__GOAL__
Write out the lines from the top of the material through the line with "COL = sc.collection", exactly and with nothing added.

__DATA EXTRACT__
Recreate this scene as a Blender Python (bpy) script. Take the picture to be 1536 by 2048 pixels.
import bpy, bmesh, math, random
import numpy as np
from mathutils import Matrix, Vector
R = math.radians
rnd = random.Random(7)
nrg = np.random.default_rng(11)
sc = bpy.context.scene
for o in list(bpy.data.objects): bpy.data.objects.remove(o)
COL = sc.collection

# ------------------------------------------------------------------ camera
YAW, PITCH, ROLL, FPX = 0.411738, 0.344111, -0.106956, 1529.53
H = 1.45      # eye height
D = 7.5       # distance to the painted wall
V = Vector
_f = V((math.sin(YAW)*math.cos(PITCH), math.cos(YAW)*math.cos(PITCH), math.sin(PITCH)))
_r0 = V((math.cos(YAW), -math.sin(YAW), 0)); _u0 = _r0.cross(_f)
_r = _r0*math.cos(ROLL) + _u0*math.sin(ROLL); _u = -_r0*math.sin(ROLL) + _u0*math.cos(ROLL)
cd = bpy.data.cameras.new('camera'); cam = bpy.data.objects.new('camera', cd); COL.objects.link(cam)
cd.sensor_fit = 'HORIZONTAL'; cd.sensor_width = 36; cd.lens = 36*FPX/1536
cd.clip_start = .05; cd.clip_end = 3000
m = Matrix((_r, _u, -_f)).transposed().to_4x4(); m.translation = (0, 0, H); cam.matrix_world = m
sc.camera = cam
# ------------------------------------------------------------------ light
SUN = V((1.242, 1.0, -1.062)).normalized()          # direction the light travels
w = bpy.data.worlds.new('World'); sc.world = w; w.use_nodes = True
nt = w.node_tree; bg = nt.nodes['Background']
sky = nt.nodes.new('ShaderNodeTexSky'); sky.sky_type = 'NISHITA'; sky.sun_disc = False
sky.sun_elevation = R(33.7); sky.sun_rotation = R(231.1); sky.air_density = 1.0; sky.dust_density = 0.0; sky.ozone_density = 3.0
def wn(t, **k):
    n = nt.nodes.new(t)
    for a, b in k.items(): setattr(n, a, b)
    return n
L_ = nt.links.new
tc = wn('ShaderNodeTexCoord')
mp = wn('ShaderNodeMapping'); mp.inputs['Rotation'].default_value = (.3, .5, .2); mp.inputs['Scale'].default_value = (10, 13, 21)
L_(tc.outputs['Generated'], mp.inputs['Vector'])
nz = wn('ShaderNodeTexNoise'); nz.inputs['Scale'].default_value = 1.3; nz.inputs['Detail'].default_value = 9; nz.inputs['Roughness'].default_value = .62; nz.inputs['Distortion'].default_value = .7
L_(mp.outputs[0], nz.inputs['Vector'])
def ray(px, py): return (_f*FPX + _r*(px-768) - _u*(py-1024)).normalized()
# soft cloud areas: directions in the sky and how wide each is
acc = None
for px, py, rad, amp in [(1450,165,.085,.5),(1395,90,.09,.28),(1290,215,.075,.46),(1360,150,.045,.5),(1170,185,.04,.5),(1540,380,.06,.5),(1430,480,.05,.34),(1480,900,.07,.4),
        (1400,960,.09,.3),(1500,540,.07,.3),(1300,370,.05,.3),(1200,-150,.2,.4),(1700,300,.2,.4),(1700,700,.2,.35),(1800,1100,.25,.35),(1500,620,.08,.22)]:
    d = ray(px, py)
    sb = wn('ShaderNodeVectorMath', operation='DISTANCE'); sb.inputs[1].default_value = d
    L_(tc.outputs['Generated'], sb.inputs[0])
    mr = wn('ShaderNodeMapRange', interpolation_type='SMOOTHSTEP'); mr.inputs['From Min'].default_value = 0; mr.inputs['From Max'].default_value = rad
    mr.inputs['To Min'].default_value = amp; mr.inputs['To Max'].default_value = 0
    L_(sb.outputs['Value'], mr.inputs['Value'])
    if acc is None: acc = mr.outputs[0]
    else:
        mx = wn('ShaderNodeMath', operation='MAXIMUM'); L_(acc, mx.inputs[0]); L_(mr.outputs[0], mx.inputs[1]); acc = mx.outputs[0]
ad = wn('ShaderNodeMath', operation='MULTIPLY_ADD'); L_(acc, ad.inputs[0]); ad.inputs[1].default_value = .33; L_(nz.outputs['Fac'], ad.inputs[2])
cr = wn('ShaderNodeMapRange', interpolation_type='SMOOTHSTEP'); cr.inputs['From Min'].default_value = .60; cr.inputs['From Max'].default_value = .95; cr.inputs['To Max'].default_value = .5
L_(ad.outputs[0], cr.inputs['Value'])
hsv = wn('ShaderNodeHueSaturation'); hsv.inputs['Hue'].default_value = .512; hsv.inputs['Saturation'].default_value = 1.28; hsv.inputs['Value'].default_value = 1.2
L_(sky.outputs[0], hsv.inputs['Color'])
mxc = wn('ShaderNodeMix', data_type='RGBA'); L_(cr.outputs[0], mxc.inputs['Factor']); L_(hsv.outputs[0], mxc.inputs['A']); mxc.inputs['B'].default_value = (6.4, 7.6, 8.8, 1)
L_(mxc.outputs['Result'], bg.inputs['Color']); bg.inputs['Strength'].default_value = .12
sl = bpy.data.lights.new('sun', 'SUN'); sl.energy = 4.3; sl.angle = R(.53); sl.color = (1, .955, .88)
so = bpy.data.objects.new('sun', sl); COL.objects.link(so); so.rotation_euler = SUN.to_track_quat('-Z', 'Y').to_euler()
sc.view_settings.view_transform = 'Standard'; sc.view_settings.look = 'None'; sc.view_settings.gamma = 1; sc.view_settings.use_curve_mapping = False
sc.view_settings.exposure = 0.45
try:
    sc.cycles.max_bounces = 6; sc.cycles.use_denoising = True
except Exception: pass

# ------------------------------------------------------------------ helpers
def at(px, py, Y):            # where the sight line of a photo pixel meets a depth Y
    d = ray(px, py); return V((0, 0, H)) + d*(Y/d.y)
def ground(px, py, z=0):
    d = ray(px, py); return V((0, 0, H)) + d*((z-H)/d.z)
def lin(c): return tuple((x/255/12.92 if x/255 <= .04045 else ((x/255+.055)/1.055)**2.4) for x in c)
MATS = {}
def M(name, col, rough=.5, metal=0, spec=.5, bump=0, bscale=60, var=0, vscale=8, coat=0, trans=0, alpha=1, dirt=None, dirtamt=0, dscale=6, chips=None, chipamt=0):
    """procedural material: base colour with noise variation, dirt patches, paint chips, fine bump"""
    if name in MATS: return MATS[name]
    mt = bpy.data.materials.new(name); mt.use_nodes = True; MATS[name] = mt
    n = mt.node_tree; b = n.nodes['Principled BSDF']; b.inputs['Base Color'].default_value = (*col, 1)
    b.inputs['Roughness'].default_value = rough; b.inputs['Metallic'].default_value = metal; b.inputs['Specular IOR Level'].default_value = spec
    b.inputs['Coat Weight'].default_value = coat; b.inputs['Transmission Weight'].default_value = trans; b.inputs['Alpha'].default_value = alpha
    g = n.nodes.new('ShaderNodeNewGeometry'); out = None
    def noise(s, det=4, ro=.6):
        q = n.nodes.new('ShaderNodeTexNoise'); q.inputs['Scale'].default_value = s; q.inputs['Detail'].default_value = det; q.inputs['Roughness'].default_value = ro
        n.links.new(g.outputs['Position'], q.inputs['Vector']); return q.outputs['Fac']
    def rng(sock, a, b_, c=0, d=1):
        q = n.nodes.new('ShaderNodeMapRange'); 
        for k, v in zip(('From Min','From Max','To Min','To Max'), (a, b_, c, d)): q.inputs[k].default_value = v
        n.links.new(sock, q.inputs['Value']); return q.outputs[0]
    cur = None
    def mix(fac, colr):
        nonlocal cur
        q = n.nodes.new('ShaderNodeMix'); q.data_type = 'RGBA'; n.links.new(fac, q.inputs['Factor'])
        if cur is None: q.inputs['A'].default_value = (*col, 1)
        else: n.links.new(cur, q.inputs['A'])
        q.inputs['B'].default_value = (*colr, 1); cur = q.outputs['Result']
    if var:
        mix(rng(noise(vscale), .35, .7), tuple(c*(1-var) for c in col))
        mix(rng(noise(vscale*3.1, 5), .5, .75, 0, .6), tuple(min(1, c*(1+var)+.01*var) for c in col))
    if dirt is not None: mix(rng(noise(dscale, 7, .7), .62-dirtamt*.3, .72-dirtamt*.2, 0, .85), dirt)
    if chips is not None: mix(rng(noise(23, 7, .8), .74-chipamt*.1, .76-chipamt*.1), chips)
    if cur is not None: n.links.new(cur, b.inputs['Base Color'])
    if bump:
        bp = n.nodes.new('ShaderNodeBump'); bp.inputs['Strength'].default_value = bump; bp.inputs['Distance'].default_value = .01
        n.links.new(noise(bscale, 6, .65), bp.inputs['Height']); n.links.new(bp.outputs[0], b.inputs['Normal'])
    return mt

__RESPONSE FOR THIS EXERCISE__
Recreate this scene as a Blender Python (bpy) script. Take the picture to be 1536 by 2048 pixels.
import bpy, bmesh, math, random
import numpy as np
from mathutils import Matrix, Vector
R = math.radians
rnd = random.Random(7)
nrg = np.random.default_rng(11)
sc = bpy.context.scene
for o in list(bpy.data.objects): bpy.data.objects.remove(o)
COL = sc.collection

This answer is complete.